Noelle also said that being in a smaller environment like Dominican allowed her to become involved in a variety of activities and take advantage of leadership opportunities.

The decision for Noelle to attend Marquette, according to Marina, also came down to the Holy Spirit’s intervention.
Noelle had been accepted at Concordia University in Mequon, and Albert and Marina had paid for her registration and her dorm and she was registering for classes when she heard from Marquette that she had been accepted.

Marina again looks upon it as a time “when the Holy Spirit jumps in and she ends up at Marquette,” she said of the decision that was made in part by the fact that during the decision-making process, twice, the family ran into a fellow All Saints parishioner, also a professor at Marquette.

That, coupled with the fact they felt a stronger pull to the Catholic institution than the Lutheran one, even though it meant more of a financial sacrifice, led the family to choose Marquette.

“These signs came along to guide us as we were on the fence deciding, and even though it was the harder thing to do, somehow we ended up doing it,” said Marina, adding, “we are very proud of who (Noelle) is and how she’s developed because of the choices and sacrifices we’ve made, so every month, we pony up and do what we have to do to give her that education.”

Marina advises other parents making the same educational decision to “take a leap of faith.
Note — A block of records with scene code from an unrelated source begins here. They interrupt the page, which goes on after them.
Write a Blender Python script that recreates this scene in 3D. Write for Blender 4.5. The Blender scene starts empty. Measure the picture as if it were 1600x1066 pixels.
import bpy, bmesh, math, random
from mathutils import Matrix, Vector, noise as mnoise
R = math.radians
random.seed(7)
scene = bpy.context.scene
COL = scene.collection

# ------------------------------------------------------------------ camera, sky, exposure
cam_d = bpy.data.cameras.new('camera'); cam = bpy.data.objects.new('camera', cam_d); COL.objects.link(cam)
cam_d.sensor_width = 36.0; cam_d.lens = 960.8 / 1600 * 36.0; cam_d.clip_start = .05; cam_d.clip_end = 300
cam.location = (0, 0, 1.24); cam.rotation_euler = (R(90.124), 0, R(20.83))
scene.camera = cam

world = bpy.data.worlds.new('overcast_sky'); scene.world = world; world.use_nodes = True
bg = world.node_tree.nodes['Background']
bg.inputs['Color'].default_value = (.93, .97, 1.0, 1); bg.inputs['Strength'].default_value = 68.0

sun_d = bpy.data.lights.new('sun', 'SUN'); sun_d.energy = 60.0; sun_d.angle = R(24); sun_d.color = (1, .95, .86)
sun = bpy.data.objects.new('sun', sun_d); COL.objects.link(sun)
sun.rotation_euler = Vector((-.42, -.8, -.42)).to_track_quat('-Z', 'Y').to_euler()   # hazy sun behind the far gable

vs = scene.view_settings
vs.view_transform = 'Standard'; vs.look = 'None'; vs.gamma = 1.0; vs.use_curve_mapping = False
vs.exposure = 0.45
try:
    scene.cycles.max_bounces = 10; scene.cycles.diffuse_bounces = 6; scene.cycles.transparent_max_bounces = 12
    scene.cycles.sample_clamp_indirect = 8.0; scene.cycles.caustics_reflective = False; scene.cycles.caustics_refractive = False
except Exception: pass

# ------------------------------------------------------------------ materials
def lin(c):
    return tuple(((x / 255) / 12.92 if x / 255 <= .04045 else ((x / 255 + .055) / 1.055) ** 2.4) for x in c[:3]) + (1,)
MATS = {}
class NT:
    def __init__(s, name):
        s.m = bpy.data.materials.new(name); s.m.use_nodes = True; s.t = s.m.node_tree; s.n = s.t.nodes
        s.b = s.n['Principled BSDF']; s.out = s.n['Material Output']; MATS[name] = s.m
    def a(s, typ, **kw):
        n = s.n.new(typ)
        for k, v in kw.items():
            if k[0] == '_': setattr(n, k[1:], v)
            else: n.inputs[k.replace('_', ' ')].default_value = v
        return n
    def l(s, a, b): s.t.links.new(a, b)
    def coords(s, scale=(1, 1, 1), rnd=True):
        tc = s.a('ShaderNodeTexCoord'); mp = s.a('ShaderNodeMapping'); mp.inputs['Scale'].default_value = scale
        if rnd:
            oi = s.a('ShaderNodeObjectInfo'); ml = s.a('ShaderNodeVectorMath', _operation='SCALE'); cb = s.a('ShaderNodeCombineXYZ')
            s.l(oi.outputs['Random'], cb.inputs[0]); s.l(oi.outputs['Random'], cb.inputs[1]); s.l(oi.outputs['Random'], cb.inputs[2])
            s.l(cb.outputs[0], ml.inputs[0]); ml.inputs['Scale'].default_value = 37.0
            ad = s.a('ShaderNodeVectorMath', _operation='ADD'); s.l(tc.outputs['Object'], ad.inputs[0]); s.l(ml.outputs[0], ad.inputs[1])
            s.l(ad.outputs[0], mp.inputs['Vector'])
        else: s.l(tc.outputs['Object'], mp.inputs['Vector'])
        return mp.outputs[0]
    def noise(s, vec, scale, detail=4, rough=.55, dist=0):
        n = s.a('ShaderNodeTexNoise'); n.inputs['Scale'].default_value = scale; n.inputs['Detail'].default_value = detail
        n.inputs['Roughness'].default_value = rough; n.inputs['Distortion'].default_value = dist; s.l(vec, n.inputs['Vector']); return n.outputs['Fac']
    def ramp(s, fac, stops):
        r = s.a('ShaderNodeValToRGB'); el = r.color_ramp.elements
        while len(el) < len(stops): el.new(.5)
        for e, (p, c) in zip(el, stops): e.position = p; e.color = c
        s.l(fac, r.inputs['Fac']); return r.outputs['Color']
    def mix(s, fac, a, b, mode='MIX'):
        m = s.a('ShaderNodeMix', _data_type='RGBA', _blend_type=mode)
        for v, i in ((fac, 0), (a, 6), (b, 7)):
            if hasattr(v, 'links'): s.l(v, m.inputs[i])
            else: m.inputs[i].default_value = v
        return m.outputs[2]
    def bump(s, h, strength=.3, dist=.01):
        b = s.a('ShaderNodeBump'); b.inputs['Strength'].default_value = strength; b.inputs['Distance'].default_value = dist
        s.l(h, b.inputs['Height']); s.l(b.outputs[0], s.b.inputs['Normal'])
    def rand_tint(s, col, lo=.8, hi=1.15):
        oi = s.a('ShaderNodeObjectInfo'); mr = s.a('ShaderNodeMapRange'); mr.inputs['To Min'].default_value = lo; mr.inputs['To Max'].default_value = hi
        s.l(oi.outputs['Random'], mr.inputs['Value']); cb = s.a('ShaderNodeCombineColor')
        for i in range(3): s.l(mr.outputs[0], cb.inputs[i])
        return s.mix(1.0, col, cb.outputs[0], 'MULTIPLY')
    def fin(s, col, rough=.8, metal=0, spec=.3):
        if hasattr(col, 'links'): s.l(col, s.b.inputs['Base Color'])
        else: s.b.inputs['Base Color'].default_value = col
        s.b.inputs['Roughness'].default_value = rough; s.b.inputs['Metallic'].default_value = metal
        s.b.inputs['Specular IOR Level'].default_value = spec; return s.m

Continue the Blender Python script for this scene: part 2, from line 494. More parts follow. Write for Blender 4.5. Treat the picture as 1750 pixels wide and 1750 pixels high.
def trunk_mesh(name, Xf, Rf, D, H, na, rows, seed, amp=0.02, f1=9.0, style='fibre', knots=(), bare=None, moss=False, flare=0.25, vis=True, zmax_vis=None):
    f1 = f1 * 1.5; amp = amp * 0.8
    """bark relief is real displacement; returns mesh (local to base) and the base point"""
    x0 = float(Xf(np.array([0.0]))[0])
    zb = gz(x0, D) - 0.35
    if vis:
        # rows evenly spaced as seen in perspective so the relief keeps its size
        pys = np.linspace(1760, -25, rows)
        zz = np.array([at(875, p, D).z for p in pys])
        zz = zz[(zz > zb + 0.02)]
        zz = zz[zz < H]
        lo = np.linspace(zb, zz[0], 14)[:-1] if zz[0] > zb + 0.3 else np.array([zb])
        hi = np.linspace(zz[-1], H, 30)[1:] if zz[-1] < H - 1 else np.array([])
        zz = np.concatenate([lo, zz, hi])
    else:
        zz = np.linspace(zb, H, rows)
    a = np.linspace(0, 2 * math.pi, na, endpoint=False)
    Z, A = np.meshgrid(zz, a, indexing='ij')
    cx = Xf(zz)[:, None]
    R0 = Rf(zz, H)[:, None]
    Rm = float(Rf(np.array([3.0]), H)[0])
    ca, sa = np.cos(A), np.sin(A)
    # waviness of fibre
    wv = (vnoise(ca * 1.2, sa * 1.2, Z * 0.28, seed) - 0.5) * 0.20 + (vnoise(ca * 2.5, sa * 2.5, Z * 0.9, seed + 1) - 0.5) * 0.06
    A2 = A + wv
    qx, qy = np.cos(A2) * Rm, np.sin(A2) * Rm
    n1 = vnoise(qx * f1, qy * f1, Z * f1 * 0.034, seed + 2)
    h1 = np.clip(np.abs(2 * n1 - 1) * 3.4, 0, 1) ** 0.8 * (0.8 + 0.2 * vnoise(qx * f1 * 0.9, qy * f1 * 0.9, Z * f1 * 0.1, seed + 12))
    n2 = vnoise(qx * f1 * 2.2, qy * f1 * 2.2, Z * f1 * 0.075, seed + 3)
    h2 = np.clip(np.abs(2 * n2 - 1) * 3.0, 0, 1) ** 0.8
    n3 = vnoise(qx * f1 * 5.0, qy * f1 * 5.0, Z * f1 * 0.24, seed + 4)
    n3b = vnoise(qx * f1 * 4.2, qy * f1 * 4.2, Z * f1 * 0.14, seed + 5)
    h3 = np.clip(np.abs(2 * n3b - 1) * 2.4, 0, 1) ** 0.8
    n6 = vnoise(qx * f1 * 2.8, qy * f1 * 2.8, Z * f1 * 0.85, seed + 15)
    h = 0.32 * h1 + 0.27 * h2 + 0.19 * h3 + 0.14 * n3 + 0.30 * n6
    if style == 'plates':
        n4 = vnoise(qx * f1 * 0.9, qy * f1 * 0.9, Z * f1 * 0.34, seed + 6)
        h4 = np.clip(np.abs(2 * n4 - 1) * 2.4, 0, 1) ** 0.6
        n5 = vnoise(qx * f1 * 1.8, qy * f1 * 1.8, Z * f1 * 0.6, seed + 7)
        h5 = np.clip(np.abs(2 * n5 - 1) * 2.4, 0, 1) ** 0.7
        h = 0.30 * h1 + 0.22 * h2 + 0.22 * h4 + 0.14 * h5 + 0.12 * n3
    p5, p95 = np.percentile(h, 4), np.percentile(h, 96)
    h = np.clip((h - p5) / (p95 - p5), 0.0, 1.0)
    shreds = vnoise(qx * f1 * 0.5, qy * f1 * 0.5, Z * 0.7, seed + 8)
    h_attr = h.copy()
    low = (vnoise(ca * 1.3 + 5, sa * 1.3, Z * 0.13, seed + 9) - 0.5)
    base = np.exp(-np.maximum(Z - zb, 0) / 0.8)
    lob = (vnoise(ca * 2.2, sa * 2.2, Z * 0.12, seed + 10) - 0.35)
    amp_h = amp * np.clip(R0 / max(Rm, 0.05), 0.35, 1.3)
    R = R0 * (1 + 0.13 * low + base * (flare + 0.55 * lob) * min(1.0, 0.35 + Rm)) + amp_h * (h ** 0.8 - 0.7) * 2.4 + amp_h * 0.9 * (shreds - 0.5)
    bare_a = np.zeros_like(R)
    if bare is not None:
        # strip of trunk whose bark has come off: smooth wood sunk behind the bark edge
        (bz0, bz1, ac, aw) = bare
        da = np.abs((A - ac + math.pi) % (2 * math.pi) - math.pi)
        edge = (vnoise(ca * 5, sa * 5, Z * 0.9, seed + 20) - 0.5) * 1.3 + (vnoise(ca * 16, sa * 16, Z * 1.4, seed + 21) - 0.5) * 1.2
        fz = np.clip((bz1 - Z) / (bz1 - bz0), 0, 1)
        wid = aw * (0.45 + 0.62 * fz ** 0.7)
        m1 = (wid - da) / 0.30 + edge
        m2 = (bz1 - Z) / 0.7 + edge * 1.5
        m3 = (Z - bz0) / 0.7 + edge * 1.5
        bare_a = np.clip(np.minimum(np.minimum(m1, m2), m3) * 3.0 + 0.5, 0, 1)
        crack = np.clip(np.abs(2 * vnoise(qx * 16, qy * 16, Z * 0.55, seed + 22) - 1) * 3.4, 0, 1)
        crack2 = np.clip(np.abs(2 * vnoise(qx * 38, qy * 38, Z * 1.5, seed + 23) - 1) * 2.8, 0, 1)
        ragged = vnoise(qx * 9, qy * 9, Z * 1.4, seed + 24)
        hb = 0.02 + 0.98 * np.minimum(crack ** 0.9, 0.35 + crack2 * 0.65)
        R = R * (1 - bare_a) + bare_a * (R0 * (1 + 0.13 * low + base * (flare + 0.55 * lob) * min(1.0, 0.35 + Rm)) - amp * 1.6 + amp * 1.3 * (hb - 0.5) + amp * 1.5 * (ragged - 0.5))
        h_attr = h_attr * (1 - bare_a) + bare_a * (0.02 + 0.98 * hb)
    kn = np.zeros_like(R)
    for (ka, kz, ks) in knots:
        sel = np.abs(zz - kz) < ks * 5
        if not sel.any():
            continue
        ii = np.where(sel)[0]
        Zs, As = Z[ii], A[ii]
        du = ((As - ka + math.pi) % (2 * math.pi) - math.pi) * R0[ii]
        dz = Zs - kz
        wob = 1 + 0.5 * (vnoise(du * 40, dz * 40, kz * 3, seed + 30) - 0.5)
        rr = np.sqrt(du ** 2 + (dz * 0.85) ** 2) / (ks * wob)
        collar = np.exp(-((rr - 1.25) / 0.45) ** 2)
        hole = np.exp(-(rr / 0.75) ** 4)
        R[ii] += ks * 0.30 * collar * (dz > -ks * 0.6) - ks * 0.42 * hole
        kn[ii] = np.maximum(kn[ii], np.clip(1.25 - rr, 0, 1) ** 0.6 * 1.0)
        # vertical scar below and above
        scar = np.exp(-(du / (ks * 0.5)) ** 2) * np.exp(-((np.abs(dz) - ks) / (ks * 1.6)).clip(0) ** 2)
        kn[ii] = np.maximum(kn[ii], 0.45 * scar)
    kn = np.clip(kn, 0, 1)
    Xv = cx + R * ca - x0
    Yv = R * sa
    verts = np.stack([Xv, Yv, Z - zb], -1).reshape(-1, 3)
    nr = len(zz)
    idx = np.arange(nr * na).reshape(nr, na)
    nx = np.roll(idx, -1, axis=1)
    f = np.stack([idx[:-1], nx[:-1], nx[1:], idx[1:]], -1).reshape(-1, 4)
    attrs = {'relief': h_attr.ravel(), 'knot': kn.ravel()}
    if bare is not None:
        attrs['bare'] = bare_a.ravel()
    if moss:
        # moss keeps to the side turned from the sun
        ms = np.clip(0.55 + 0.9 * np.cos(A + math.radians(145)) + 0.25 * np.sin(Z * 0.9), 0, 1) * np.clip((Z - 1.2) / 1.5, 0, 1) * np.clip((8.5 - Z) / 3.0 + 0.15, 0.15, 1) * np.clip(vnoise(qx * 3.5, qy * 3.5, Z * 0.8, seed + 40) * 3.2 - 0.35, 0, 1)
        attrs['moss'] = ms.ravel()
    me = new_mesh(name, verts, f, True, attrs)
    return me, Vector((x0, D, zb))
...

Take that leap, because I feel it’s worth it. I think she would have been a different person if not for the Catholic education.

“If you are sitting on the fence, look at your child over the long term. You’re giving them the opportunity to connect with other Catholics in college. If you are on the fence, you can do it. Get creative with financing; think outside the box. The way we thought, we had money for UWM, but we did not have money for Marquette so some of this is our retirement,” she said, adding, “It’s a financial leap of faith, financially putting our money where our mouth is.”

And their decisions have made Mildred proud. During parents’ weekend last fall, she accompanied the Thompsons to Marquette for Mass at Gesu and proudly showed her granddaughter where it all began for the family – in the former convent attached to Gesu where she washed dishes.

“I really believe this is (Noelle’s) destiny,” said Marina, “and that cup with Grandma’s name on it symbolizes the connection to Mom and Noelle at MU.”